Thursday 1 May 2014

DSD Master, and Importing into iTunes

Many audiophiles who use iTunes as their principal music library tend to be individuals who accumulate large music collections. I myself have close to 30,000 tracks. However, I have heard from many BitPerfect users who have as many as 75,000 tracks. A friend of mine has close to 7,000 CDs arrayed across many, many storage shelves, so I can see how that would be possible.

When you have a collection that big, your best solution is to store the music off-line, on an external HD or, better still, a NAS (which is my preferred solution). When it comes to iTunes, this naturally raises the issues of whether or not to allow iTunes to copy your music into your Media Folder upon import, and whether or not to allow it to Organize your music fielder for you. Both of those features are implemented as check boxes in the Advanced tab of iTunes’ Preferences menu. When you start off using iTunes, and you have a small music collection, having iTunes do all the heavy lifting for you can be a bonus, but eventually you reach the point where you are no longer happy with the way iTunes does things and you want to do it yourself. Most BitPerfect users - myself included - fall into this camp. There is no way I’m letting iTunes organize my music for me

However, if you are happy letting iTunes do all the organizing of your Music Library, then there are some things you need to be aware of when using DSD Master.

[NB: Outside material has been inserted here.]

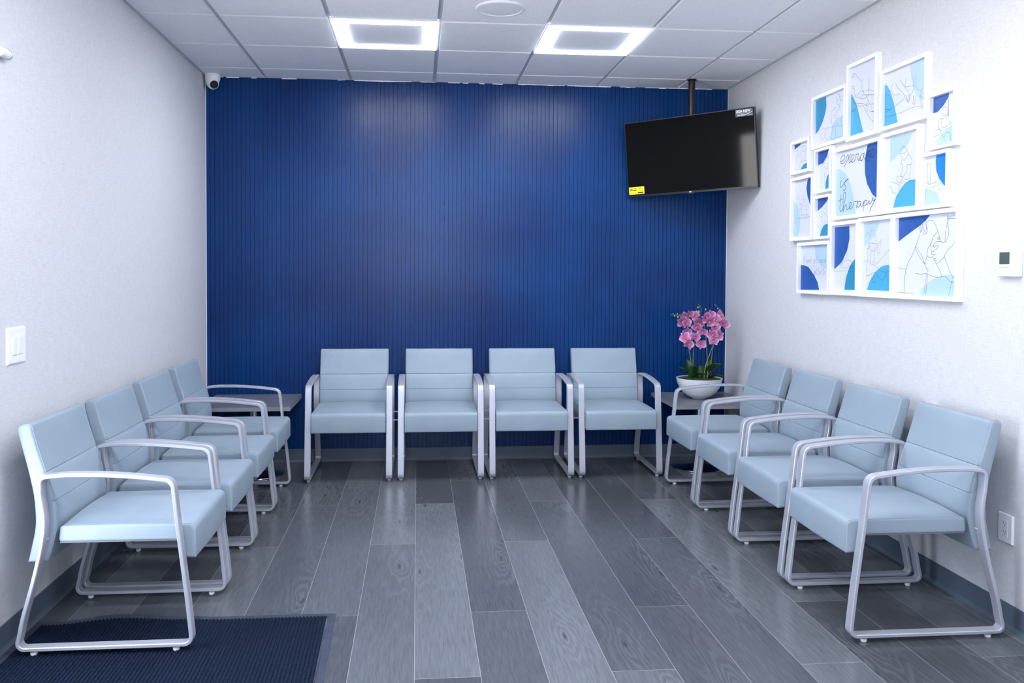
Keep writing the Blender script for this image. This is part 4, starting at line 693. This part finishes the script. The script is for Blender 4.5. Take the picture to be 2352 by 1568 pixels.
for k, ((ya, yb, za, zb), polys, lines, lw) in ART.items():
    w_, h_ = ya - yb, zb - za
    # local frame: x = along the wall towards the camera, y = up, z = out of the wall
    fr_ = thing('picture_frame', ALAB[k], 'picture', group='white framed therapy prints on the right wall')
    mm = Matrix(((0, 0, -1), (-1, 0, 0), (0, 1, 0))).to_4x4(); mm.translation = Vector((XR, ya, za)); fr_.matrix_world = mm
    e = .0012; f_ = FWD * (1 if w_ > .25 else .82)
    bm = bmesh.new()
    ring(bm, e, e, w_ - e, h_ - e, f_ - e, f_ - e, f_ - e, f_ - e, .001, DF)
    obj('moulding', bm, M['frame'], fr_)
    x0, x1, y0, y1 = f_, w_ - f_, f_, h_ - f_
    bm = bmesh.new(); box(bm, (x0 + .0003, y0 + .0003, .002), (x1 - .0003, y1 - .0003, .0115)); idx = {'P': 0, 'B': 1, 'T': 2, 'L': 3, 'S': 4, 'V': 5, 'I': 6}
    for n_, (c_, P_) in enumerate(polys):
        P_ = clip([(a / 1000, b / 1000) for a, b in P_], x0 + .001, x1 - .001, y0 + .001, y1 - .001)
        if len(P_) < 3: continue
        cx_ = P_
        f = bm.faces.new([bm.verts.new((a, b, .0118 + .0001 * n_)) for a, b in cx_]); f.material_index = idx[c_]
        f.normal_update()
        if f.normal.z < 0: f.normal_flip()
        bmesh.ops.triangulate(bm, faces=[f])
    for L_ in lines:
        P_ = [(a / 1000, b / 1000) for a, b in L_]
        if len(P_) > 2: P_ = catmull(P_, 4)
        D_ = [P_[0]]
        for a_, b_ in zip(P_, P_[1:]):
            m_ = max(1, int(math.dist(a_, b_) / .004)); D_ += [(a_[0] + (b_[0] - a_[0]) * q_ / m_, a_[1] + (b_[1] - a_[1]) * q_ / m_) for q_ in range(1, m_ + 1)]
        P_ = D_; hwid = lw / 2000
        P_ = [p for p in P_ if x0 + .001 < p[0] < x1 - .001 and y0 + .001 < p[1] < y1 - .001]
        vsL = []
        for i, p in enumerate(P_):
            a, b = Vector(P_[max(i - 1, 0)]), Vector(P_[min(i + 1, len(P_) - 1)]); tg = b - a
            if tg.length < 1e-6: tg = Vector((1, 0))
            tg.normalize(); n_ = Vector((-tg.y, tg.x)) * hwid
            vsL.append((bm.verts.new((p[0] + n_.x, p[1] + n_.y, .0122)), bm.verts.new((p[0] - n_.x, p[1] - n_.y, .0122))))
        for (a, b), (c_, d_) in zip(vsL, vsL[1:]):
            if (a.co - c_.co).length > .012: continue
            f = bm.faces.new((a, b, d_, c_)); f.material_index = 6; f.normal_update()
            if f.normal.z < 0: f.normal_flip()
    pr_ = obj('print', bm, [M['paper'], M['B'], M['T'], M['L'], M['S'], M['V'], M['ink']], fr_, recalc=False)
    bm = bmesh.new(); box(bm, (x0 + .0002, y0 + .0002, .0185), (x1 - .0002, y1 - .0002, .0200)); obj('glass', bm, M['glass'], fr_)

# ------------------------------------------------------------------ small wall fittings
def wall_thing(name, label, cat, side, y, z):
    t = thing(name, label, cat)
    mm = (Matrix(((0, 0, 1), (1, 0, 0), (0, 1, 0))) if side == 'L' else Matrix(((0, 0, -1), (-1, 0, 0), (0, 1, 0)))).to_4x4()
    mm.translation = Vector((0 if side == 'L' else XR, y, z)); t.matrix_world = mm; return t      # local z points out of the wall
t = wall_thing('light_switch', 'white two-gang light switch on the left wall', 'light switch', 'L', -2.906, 1.121)
bm = bmesh.new(); vs = box(bm, (-.0735, -.071, 0), (.0735, .071, .009))
for v in vs:
    if v.co.z > .005: v.co.x *= .90; v.co.y *= .90
obj('cover_plate', bm, M['white'], t)
for s in (-1, 1):
    bm = bmesh.new(); vs = box(bm, (s * .023 - .0165, -.033, .006), (s * .023 + .0165, .033, .0105))
    for v in vs:
        if v.co.z > .009 and v.co.y > 0: v.co.z += .004
    obj('rocker', bm, M['white'], t, label='white rocker paddle')
    bm = bmesh.new(); box(bm, (s * .023 - .0168, -.0352, .0088), (s * .023 + .0168, -.0338, .0094)); obj('rocker_gap', bm, M['slot'], t)
t = wall_thing('wall_sensor', 'small white rounded sensor high on the left wall', 'sensor', 'L', -3.010, 2.200)
bm = bmesh.new(); lathe(bm, [(.0005, -.040), (.013, -.040), (.018, -.036), (.0185, .030), (.0165, .038), (.0005, .040)], 24, (0, 0, .0185), axis='X'); obj('body', bm, M['white'], t, smooth=40)
bm = bmesh.new(); lathe(bm, [(.0188, .020), (.0188, .0225)], 24, (0, 0, .0185), axis='X'); obj('seam_ring', bm, M['slot'], t)
t = wall_thing('thermostat', 'white thermostat with dark green display on the right wall', 'thermostat', 'R', -3.105, 1.457)
bm = bmesh.new(); box(bm, (-.058, -.055, 0), (.062, .055, .024), bev=.004); obj('body', bm, M['white'], t, smooth=40)
bm = bmesh.new(); box(bm, (-.040, -.006, .0235), (.018, .042, .0246)); obj('display', bm, M['lcd'], t)
bm = bmesh.new(); box(bm, (-.042, -.020, .0238), (.016, -.0192, .0244))
obj('door_line', bm, M['slot'], t)
for q_ in ((-.034, -.036, .012, .008), (-.017, -.036, .010, .008), (-.004, -.036, .007, .012)):
    bm = bmesh.new(); box(bm, (q_[0] - q_[2] / 2, q_[1] - q_[3] / 2, .0235), (q_[0] + q_[2] / 2, q_[1] + q_[3] / 2, .0252), bev=.0006); obj('button', bm, M['offwhite'], t)
bm = bmesh.new(); lathe(bm, [(.0062, .0235), (.0062, .0255), (.005, .0262), (.0005, .0262)], 20, (.018, -.036, 0)); obj('round_button', bm, M['offwhite'], t, smooth=40)
t = wall_thing('wall_outlet', 'white duplex power outlet low on the right wall', 'outlet', 'R', -3.107, .394)
bm = bmesh.new(); vs = box(bm, (-.041, -.058, 0), (.041, .058, .0085))
for v in vs:
    if v.co.z > .005: v.co.x *= .92; v.co.y *= .95
obj('cover_plate', bm, M['white'], t)
bm = bmesh.new(); box(bm, (-.0165, -.034, .0084), (.0165, .034, .0098), bev=.0006); ob = obj('receptacle', bm, M['white'], t)
bm = bmesh.new()
for zz in (-.017, .017):
    box(bm, (-.0075, zz, .0097), (-.0055, zz + .008, .0101)); box(bm, (.0055, zz, .0097), (.0072, zz + .007, .0101)); lathe(bm, [(.0024, .0097), (.0024, .0101)], 12, (0, zz - .007, 0))
obj('slots', bm, M['slot'], ob)
bm = bmesh.new()
for zz in (-.046, .046): lathe(bm, [(.003, .008), (.003, .0092), (.0005, .0096)], 12, (0, zz, 0))
obj('screws', bm, M['offwhite'], t)

# ------------------------------------------------------------------ entrance mat with a buckled far edge
def mat_z(x, y):
    e = max(0, 1 - ((y + 2.80) / -.11)) if y < -2.80 else 1.0
    e = max(0., min(1., 1 - (-2.80 - y) / .12))
    bump_ = .020 * math.exp(-((x - .33) / .16) ** 2) + .010 * math.exp(-((x - .62) / .05) ** 2) * .3
    return bump_ * e * e
def mat_edge(x):  # y of the far edge
    return -2.782 - .010 * math.exp(-((x - .12) / .1) ** 2) + .012 * math.exp(-((x - .45) / .2) ** 2)
t = thing('floor_mat', 'dark navy ribbed entrance mat with a buckled rubber edge, front left', 'floor mat', (0, 0, 0))
X0m, X1m, Y0m = .020, 1.196, -4.75
skew = lambda y: .012 * ((y + 2.78) / -.6)
bm = bmesh.new(); NX = 150; ys = [-2.8165 - .03 * k for k in range(6)] + [-3.02 - .12 * k for k in range(15)]
Xs = []
x = X0m + .03
rows_ = []
pitch = .0143
n_r = int((X1m - X0m - .055) / pitch)
for k in range(n_r):
    xa = X0m + .028 + k * pitch
    Xs += [(xa, 0.0), (xa + pitch * .14, .0032), (xa + pitch * .38, .0040), (xa + pitch * .62, .0032), (xa + pitch * .76, 0.0)]
for y in ys:
    row = []
    for xx, hz in Xs:
        yo = (mat_edge(xx) + 2.782) * max(0, 1 - (-2.81 - y) / .2)
        row.append(bm.verts.new((xx + skew(y) * xx, y + yo, .0032 + hz + mat_z(xx, y))))
    rows_.append(row)
for a, b in zip(rows_, rows_[1:]):
    for j in range(len(a) - 1): bm.faces.new((a[j], a[j + 1], b[j + 1], b[j]))
obj('carpet_ribs', bm, M['carpet'], t)
bm = bmesh.new()
def strip(path_in, path_out):
    A_ = []
    for (xi, yi), (xo, yo) in zip(path_in, path_out):
        zi, zo = mat_z(xi, yi), mat_z(xo, yo)
        A_.append([bm.verts.new((xi, yi, .0036 + zi)), bm.verts.new((xo, yo, .0018 + zo)), bm.verts.new((xo, yo, .0004 + zo)), bm.verts.new((xi, yi, .0004 + zi))])
    for a, b in zip(A_, A_[1:]):
        for k in range(4): bm.faces.new((a[k], a[(k + 1) % 4], b[(k + 1) % 4], b[k]))
    bm.faces.new(A_[0]); bm.faces.new(A_[-1])
xs_ = [X0m + (X1m - X0m) * k / 60 for k in range(61)]
strip([(min(max(x, X0m + .026), X1m - .026), mat_edge(x) - .036) for x in xs_], [(x, mat_edge(x)) for x in xs_])
ys_ = [-2.79 - 1.93 * k / 24 for k in range(25)]
strip([(X1m - .026 + skew(y), y) for y in ys_], [(X1m + skew(y), y + (.008 if y == ys_[0] else 0)) for y in ys_])
strip([(X0m + .030, y) for y in ys_], [(X0m, y) for y in ys_])
box(bm, (X0m + .02, -4.72, .0003), (X1m - .02, -2.93, .0030)); 
obj('rubber_border', bm, M['vinyl'], t, smooth=30)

DSD Master has a neat feature which allows you to automatically import the files it has created into iTunes. However, if you have iTunes set to “Copy files to iTunes Media Folder when adding to the library”, you will need to look out for a couple of things. First, if you set DSD Master’s output directory to be, for example, a folder on your Desktop, then after the files have all been created and successfully imported into iTunes, you will have duplicates of each - one in the folder on your Desktop and the other somewhere in your iTunes Media folder. You won’t need both copies, so you can safely delete the original one on your Desktop. Of course, if you specify the iTunes Media folder as DSD Master’s output directory this problem goes away completely.

An interesting thing happens if you choose to check iTunes setting “Keep iTunes Media Folder Organized”. This does two things. First, it organizes the music files in the iTunes Media folder into folders by Artist, and sub-folders by Album. This information is gleaned from the metadata in the music files during the import process. Secondly, it is also liable to rename the files according to some internal Apple logic. At this point, I don’t know what that logic is, but if you are creating Hybrid-DSD files, these will be renamed from “filename.DSDh.m4a” to “filename.m4a”. There will be no loss in functionality, but if you were hoping to rely on the “.DSDh.” to identify the Hybrid-DSD files in future, then this useful feature will be lost.

Thanks to BitPerfect User Eric Tan for drawing my attention to this.